One of my photos from the 2008 World Series parade. Rollins was the shortstop what may prove to be the best five-year stretch of Phillies baseball I'll ever see.
One of my photos from the 2008 World Series parade. Rollins was the shortstop during what may prove to be the best five-year stretch of Phillies baseball I’ll ever see.

The list goes on and on. Either Rollins found a way to do something memorable in the games I carry with me as personal milestones, or I just subconsciously found a way to make whatever he did seem memorable.

But after 15 years of watching the same player, I can measure time periods of my life around his.

In December 2011, when Rollins signed his contract extension, I was living in Richmond and watched the press conference on my computer at work.

In June 2014, when Rollins broke Mike Schmidt’s all-time franchise hit record, I was living in Chicago and watched the game on my phone in a taxi.

Earlier this month, I first found out about the trade to the Dodgers while catching a train from my home in Hoboken to my office in New York.

Three totally different chapters in my life: one shortstop.

So six weeks into my new job as a social media producer at Sports Illustrated, I wrote my first story for the website. And of course I wrote about Rollins.

Rollins took out an ad in the Philadelphia Inquirer Saturday. Had he done it in 2001, I would have hung it up on the bunk wall. In 2014 I first read it on Twitter. One thing Rollins wrote was, “I’ve spent nearly half my life growing up in front of all of you.”

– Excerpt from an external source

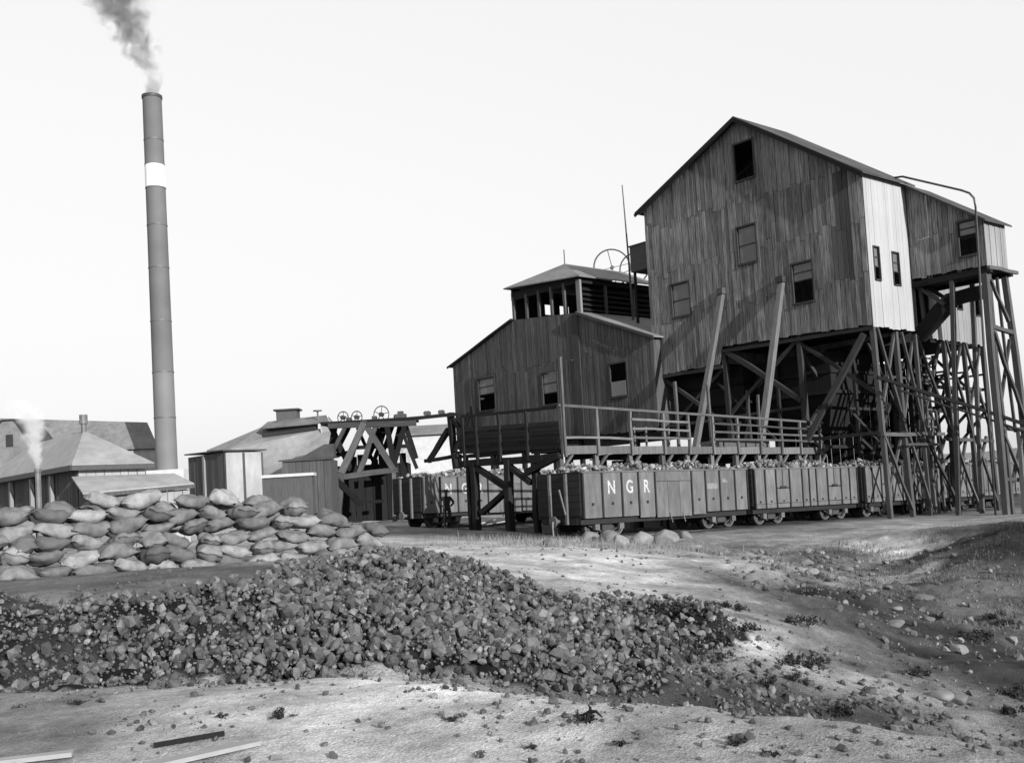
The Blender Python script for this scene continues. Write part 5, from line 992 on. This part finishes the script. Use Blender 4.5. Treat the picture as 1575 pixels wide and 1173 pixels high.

And it’s weird because I don’t really know Jimmy Rollins, but it feels like I’ve grown up along with him.

Because when Rollins first came into my life, I was a kid cutting out newspaper clippings, dreaming about someday getting to write about the Phillies. And by the time his Phillies career ended, I was 27 with two journalism degrees and a job at SI.

I packed and moved all my belongings from my childhood home, to my college campus, to five different apartments in three different states, but I never had to change shortstops.

So thanks for the memories, Jimmy. I have lots of them.